Le gouvernement "va priver de toute défense les victimes espagnoles qui se battent depuis des années", a dénoncé la porte-parole du Parti socialiste, d'opposition, Soraya Rodriguez.

Amnesty International et 16 autres ONG ont remis une lettre aux députés, leur demandant de rejeter le texte. Si celui-ci était voté, écrivent les ONG, "l'Espagne contreviendrait aux normes du droit international qui déterminent que certains crimes sont si atroces que les Etats ont l'obligation d'enquêter".

Pour l'opposition, l'adoption du projet aurait pour effet de laisser impunis des meurtres comme celui de José Couso, un caméraman espagnol tué en 2003 en Irak par un obus américain.

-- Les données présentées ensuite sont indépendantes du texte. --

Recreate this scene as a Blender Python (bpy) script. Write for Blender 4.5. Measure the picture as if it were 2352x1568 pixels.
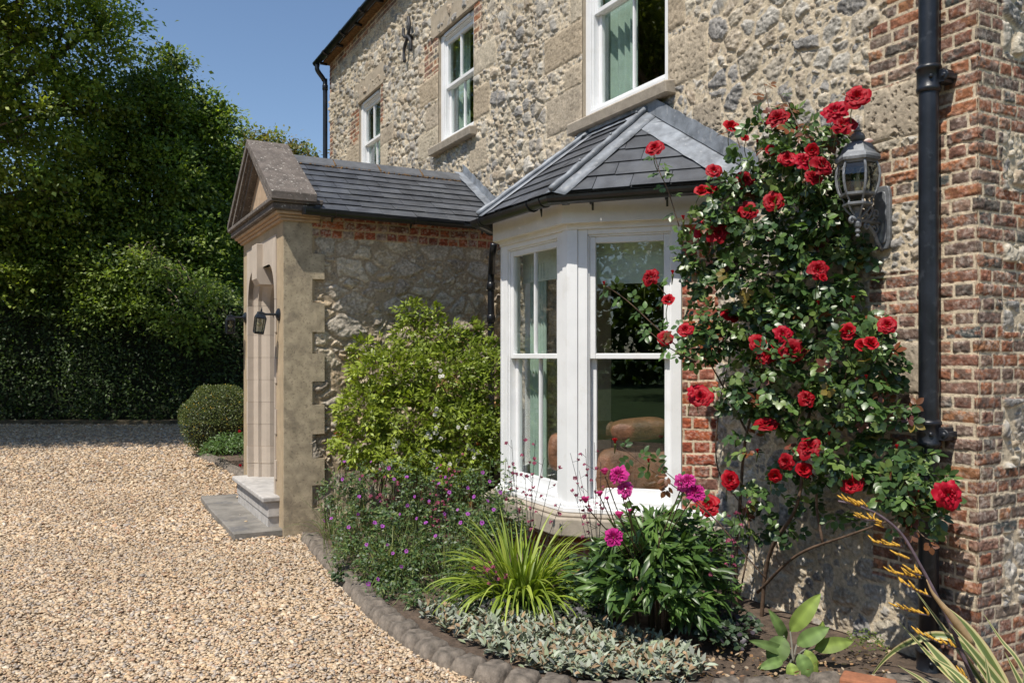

"Nous verrons si ce drapeau espagnol qu'ils exhibent (le gouvernement) va être remplacé par le drapeau américain ou chinois", a lancé mardi Javier Couso, le frère du caméraman. La justice espagnole a ouvert une enquête contre trois militaires américains dans cette affaire, l'une des douze en cours en vertu de la justice universelle.

L'enquête la plus retentissante fondée sur ce concept, lancée par le juge Baltasar Garzon, avait abouti à l'arrestation en 1998, à Londres, de l'ancien dictateur chilien Augusto Pinochet.

En 2005, le Tribunal constitutionnel avait entériné ce principe, l'élargissant aux cas où aucun Espagnol n'était impliqué.

Mais en 2009, sous le gouvernement socialiste, des frictions diplomatiques avec Israël, suivant une enquête lancée en Espagne sur les bombardements à Gaza en 2002, avaient débouché sur une première réforme limitant l'application de la justice universelle aux cas où les victimes étaient espagnoles ou à ceux où les suspects se trouvaient en Espagne.

Dans son projet, le PP explique vouloir "délimiter clairement (...) les cas dans lesquels la justice espagnole peut enquêter" sur des délits commis hors d'Espagne.

Dans les cas de "génocide, crime contre l'humanité ou contre les personnes et biens protégés dans les conflits armés", les tribunaux espagnols pourront agir à condition que la procédure soit dirigée "contre un Espagnol ou un citoyen étranger qui réside habituellement en Espagne et dont l'extradition aurait été refusée par les autorités".

Le texte est encore plus précis dans les cas de "tortures", pour lesquels l'action de la justice ne pourra être déclenchée qu'à condition que "la procédure vise un Espagnol" ou que "la victime ait eu la nationalité espagnole au moment des faits".

Les médias ont vu dans cette disposition un lien avec l'enquête sur le Tibet, puisque le plaignant est un Tibétain, Thubten Wangchen, nationalisé espagnol après les faits dénoncés.